>> START DATA EXTRACT

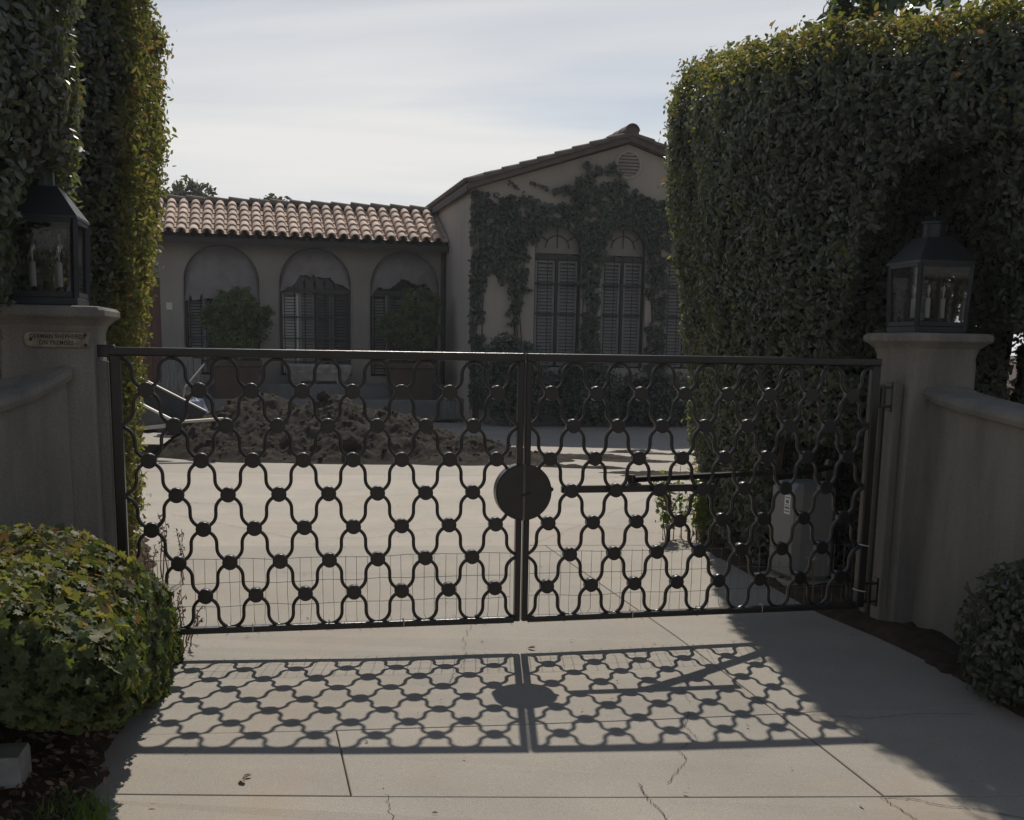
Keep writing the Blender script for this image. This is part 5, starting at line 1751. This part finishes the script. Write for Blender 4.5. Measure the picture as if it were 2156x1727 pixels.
# streaked grey board panel and leaning stick against the steps
bp_ = empty('board_panel', fpos(FL, -2.42, -1.75, .02), YAW, 'streaked grey panel of upright boards leaning at the front steps', 'panel')
for k in range(5):
    b = MB(); b.box((-.30 + k * .15, 0, .58), (.14, .035, 1.12 + .05 * (k % 2)), Matrix.Rotation(-.08, 4, 'X'), bev=.004); b.build('board', 'grey_board', bp_)
b = MB(); b.box((0, .03, .9), (.72, .03, .07), Matrix.Rotation(-.08, 4, 'X')); b.build('batten', 'grey_board', bp_)
b = MB(); b.tube([(-5.32, 17.9, .40), (-5.27, 18.0, .77), (-5.12, 18.6, 1.12)], .016, 6); tag(b.build('stick', 'stick', None), 'pale stick leaning up behind the plastic bag', 'stick')
# white box / crate near the downspout
b = MB(); b.box((0, 0, .22), (.42, .32, .40), bev=.02); b.box((0, 0, .43), (.44, .34, .03), bev=.01); o = b.build('storage_box', 'grey_board', None, M=face_frame(*fpos(FL, 2.85, -2.1, 0).xy, YAW)); tag(o, 'small grey storage box beside the right planter', 'box')

# parked car: only its front corner shows past the hedge ------------------------
car = empty('parked_car', (-6.15, 12.2, 0.0), 0, 'pale car parked behind the left hedge with only its front corner showing', 'car')
def car_ring(x, w, zlo, zhi):
    return [(x, -w, zlo + .08), (x, -w - .03, (zlo + zhi) / 2), (x, -w + .06, zhi - .06), (x, -w + .25, zhi), (x, w - .25, zhi), (x, w - .06, zhi - .06), (x, w + .03, (zlo + zhi) / 2), (x, w, zlo + .08), (x, w - .2, zlo), (x, -w + .2, zlo)]
b = MB(); b.loft([car_ring(-2.5, .72, .30, .85), car_ring(-2.3, .85, .26, .98), (car_ring(-.6, .88, .24, 1.00)), car_ring(.9, .88, .24, .96), car_ring(1.45, .84, .25, .88), car_ring(1.70, .72, .28, .78), car_ring(1.80, .58, .34, .66)]); body = b.build('body', 'car_paint', car)
b = MB(); b.loft([[(-1.9, -.74, .96), (-1.9, .74, .96), (.7, .74, .96), (.7, -.74, .96)], [(-1.3, -.62, 1.42), (-1.3, .62, 1.42), (-.1, .62, 1.42), (-.1, -.62, 1.42)]]); b.build('cabin_glass', 'window_dark', car)
b = MB(); b.loft([[(-1.32, -.63, 1.41), (-1.32, .63, 1.41), (-.08, .63, 1.41), (-.08, -.63, 1.41)], [(-1.2, -.5, 1.47), (-1.2, .5, 1.47), (-.2, .5, 1.47), (-.2, -.5, 1.47)]]); b.build('roof', 'car_paint', car)
b = MB(); b.loft([car_ring(1.30, .87, .20, .46), car_ring(1.66, .76, .20, .46), car_ring(1.84, .56, .22, .44)]); b.build('bumper', 'car_trim', car)
for sy in (-1, 1):
    b = MB(); b.loft([[(1.45, sy * .80, .60), (1.45, sy * .80, .74), (1.74, sy * .60, .68), (1.74, sy * .60, .58)], [(1.44, sy * .872, .58), (1.44, sy * .868, .75), (1.80, sy * .62, .68), (1.80, sy * .62, .57)]]); b.build('headlight', 'glass', car)
    for x in (-1.6, 1.02):
        b = MB(); b.lathe([(.19, -.10), (.30, -.10), (.32, -.06), (.32, .06), (.30, .10), (.19, .10)], 22, Matrix.Translation((x, sy * .80, .32)) @ Matrix.Rotation(PI / 2, 4, 'X')); wh = b.build('wheel', 'tyre', car)
        b = MB(); b.lathe([(.001, -.02), (.06, -.03), (.185, 0), (.19, .02), (.001, .02)], 14, Matrix.Translation((x, sy * .89, .32)) @ Matrix.Rotation(sy * PI / 2, 4, 'X')); b.build('rim', 'steel', wh)

# ================================================================== SMALL THINGS
# stone block at the left edge
bl = MB(); rv = random.Random(1)
pts = [(-.18, -.075), (.10, -.075), (.10, .075), (-.18, .075)]
bl.loft([[(x, y, z) for x, y in [(a * k, c * k) for a, c in pts]] for z, k in ((-.05, 1), (.125, .985), (.14, .93))])
o = bl.build('stone_block', 'block_stone', None, M=face_frame(-1.645, 3.38, .20, gz(-1.645, 3.38) - .01)); tag(o, 'rough pale stone block on the soil at the left edge', 'stone block')

# leaf litter on the left bed and a few bits on the concrete
n = 1500
X = RNG.uniform(-2.1, -1.05, n); Y = RNG.uniform(2.9, 4.5, n)
e = np.interp(Y, [1.6, 3.2, 3.92, 5.05], [-.95, -1.27, -1.465, -1.65])
k = X < e + RNG.normal(0, .035, n)
P = np.stack([X, Y, gz(X, Y) + .035 + RNG.uniform(0, .015, n)], 1)[k]
NR = np.tile([0, 0, 1.0], (len(P), 1))
o = foliage_obj('leaf_litter', P, NR, .032, 'litter_leaf', None, 'oval', tilt=.5); tag(o, 'dry fallen leaves on the soil at the lower left', 'leaf litter')
n = 260
X = RNG.uniform(-1.7, 1.9, n); Y = np.concatenate([RNG.uniform(3.2, 5.5, 50), RNG.uniform(5.6, 13.5, n - 50)])
P = np.stack([X, Y, gz(X, Y) + .006 + RNG.uniform(0, .004, n)], 1)
o = foliage_obj('driveway_debris', P, np.tile([0, 0, 1.0], (n, 1)), .016, 'litter_leaf', None, 'oval', tilt=.25, jit=.6); tag(o, 'tiny leaf crumbs scattered over the driveway concrete', 'debris')
# single dry leaves in the foreground
one = np_mesh('dry_leaf', LEAF_SHAPES['oval'][0] * np.array([1, 1, 3.0]), LEAF_SHAPES['oval'][1], 'litter_leaf')
for (x, y, s, a, lab) in ((-.89, 3.56, .055, .4, 'curled dry leaf on the slab near the left driveway edge'), (-.88, 3.64, .04, 2.2, 'second small curled dry leaf lying behind the first near the left driveway edge'),
                          (.13, 5.5, .05, 1.0, 'dry brown leaf just in front of the gate middle')):
    o = put(bpy.data.objects.new('dry_leaf', one), None, Matrix.Translation((x, y, gz(x, y) + .008)) @ Matrix.Rotation(a, 4, 'Z') @ Matrix.Scale(s, 4)); tag(o, lab, 'leaf')

# grass tuft at the lower left corner
n = 420
X = -1.28 + RNG.normal(0, .07, n); Y = 3.16 + RNG.normal(0, .08, n)
k = X < np.interp(Y, [1.6, 3.2, 3.92], [-.95, -1.247, -1.445]) + .03
P = np.stack([X, Y, gz(X, Y) + .02 + 0 * X], 1)[k]
V, F = leaves(P, np.tile([0, -1.0, 0.1], (len(P), 1)), .075, 'blade', tilt=.9, droop=-2.2)
o = share('grass_tuft', np_mesh('grass_tuft', V, F, 'grass_blade'), None, Matrix.Identity(4)); tag(o, 'tuft of bright green grass by the lower left driveway edge', 'grass', kind='stuff')


def weed(name, x, y, label, stems, m, seed, size, dry=False, cat='weed'):
    r_ = random.Random(seed)
    t = empty(name, (x, y, gz(x, y)), 0, label, cat)
    b = MB(); PP, NN = [], []
    for (dx, dy, h, lean) in stems:
        p0 = Vector((dx, dy, 0)); pts = [p0]
        for q in range(1, 6):
            pts.append(Vector((dx + lean * (q / 5) ** 1.5 + r_.uniform(-.012, .012), dy + r_.uniform(-.02, .02), h * q / 5)))
        b.tube([tuple(q) for q in pts], [.005, .0045, .004, .0035, .003, .002], 5)
        for q in range(int(h * 70)):
            s = r_.uniform(.2 if not dry else .5, 1.0); i = min(4, int(s * 5)); f_ = s * 5 - i
            c = pts[i].lerp(pts[i + 1], f_); a = r_.uniform(0, 6.28); rr = r_.uniform(.01, .07 if not dry else .015)
            PP.append([x + c.x + rr * math.cos(a), y + c.y + rr * math.sin(a), gz(x, y) + c.z]); NN.append([math.cos(a) * .6, math.sin(a) * .6, .7])
    b.build('stem', 'dry_stem', t)
    foliage_obj('foliage', np.array(PP), np.array(NN), size, m, t, 'oval', tilt=.6)


rs = random.Random(6)
weed('weed', 1.42, 8.85, 'bright green weed clump at the corner of the right hedge bed', [(rs.uniform(-.20, .22), rs.uniform(-.12, .15), rs.uniform(.28, .62), rs.uniform(-.15, .08)) for _ in range(15)], 'weed_leaf', 71, .055)
weed('weed', 1.66, 8.50, 'lower leafy weeds under the right hedge corner', [(rs.uniform(-.12, .22), rs.uniform(-.15, .15), rs.uniform(.18, .38), rs.uniform(-.08, .08)) for _ in range(14)], 'weed_leaf', 72, .05)
weed('weed', -2.20, 6.9, 'dry brown weeds standing behind the left gate hinge', [(rs.uniform(-.12, .15), rs.uniform(-.15, .2), rs.uniform(.20, .46), rs.uniform(-.05, .05)) for _ in range(8)], 'litter_leaf', 73, .022, True)
weed('weed', -1.66, 5.42, 'low dry twigs where the ivy bush meets the gate', [(rs.uniform(-.08, .08), rs.uniform(-.2, .2), rs.uniform(.10, .26), rs.uniform(-.05, .1)) for _ in range(9)], 'litter_leaf', 74, .02, True)

# pale flower caught behind the right gate leaf
fw = empty('flower', (1.83, 6.62, 0), 0, 'withered pale yellow flower standing behind the right gate leaf', 'flower')
b = MB(); b.tube([(0, 0, 0), (.0, 0, .15), (-.02, 0, .27)], .005, 5); b.build('stem', 'dry_stem', fw)
me = np_mesh('petal', LEAF_SHAPES['blade'][0] * np.array([4, 1, 1]), LEAF_SHAPES['blade'][1], 'flower')
for k in range(7):
    share('petal', me, fw, WORLD_M[fw.name] @ Matrix.Translation((-.02, 0, .27)) @ Matrix.Rotation(k * .9, 4, 'Z') @ Matrix.Rotation(.35, 4, 'X') @ Matrix.Scale(.055, 4))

>> END DATA EXTRACT

- TASK OBJECTIVE -
Write out again, exactly, the lines from the start of the listing up to the line containing "b = MB(); b.box((0, 0, .22), (.42, .32, .40), bev=.02);", with both ends and without pictures.

- WORKED ANSWER -
Keep writing the Blender script for this image. This is part 5, starting at line 1751. This part finishes the script. Write for Blender 4.5. Measure the picture as if it were 2156x1727 pixels.
# streaked grey board panel and leaning stick against the steps
bp_ = empty('board_panel', fpos(FL, -2.42, -1.75, .02), YAW, 'streaked grey panel of upright boards leaning at the front steps', 'panel')
for k in range(5):
    b = MB(); b.box((-.30 + k * .15, 0, .58), (.14, .035, 1.12 + .05 * (k % 2)), Matrix.Rotation(-.08, 4, 'X'), bev=.004); b.build('board', 'grey_board', bp_)
b = MB(); b.box((0, .03, .9), (.72, .03, .07), Matrix.Rotation(-.08, 4, 'X')); b.build('batten', 'grey_board', bp_)
b = MB(); b.tube([(-5.32, 17.9, .40), (-5.27, 18.0, .77), (-5.12, 18.6, 1.12)], .016, 6); tag(b.build('stick', 'stick', None), 'pale stick leaning up behind the plastic bag', 'stick')
# white box / crate near the downspout
b = MB(); b.box((0, 0, .22), (.42, .32, .40), bev=.02); b.box((0, 0, .43), (.44, .34, .03), bev=.01); o = b.build('storage_box', 'grey_board', None, M=face_frame(*fpos(FL, 2.85, -2.1, 0).xy, YAW)); tag(o, 'small grey storage box beside the right planter', 'box')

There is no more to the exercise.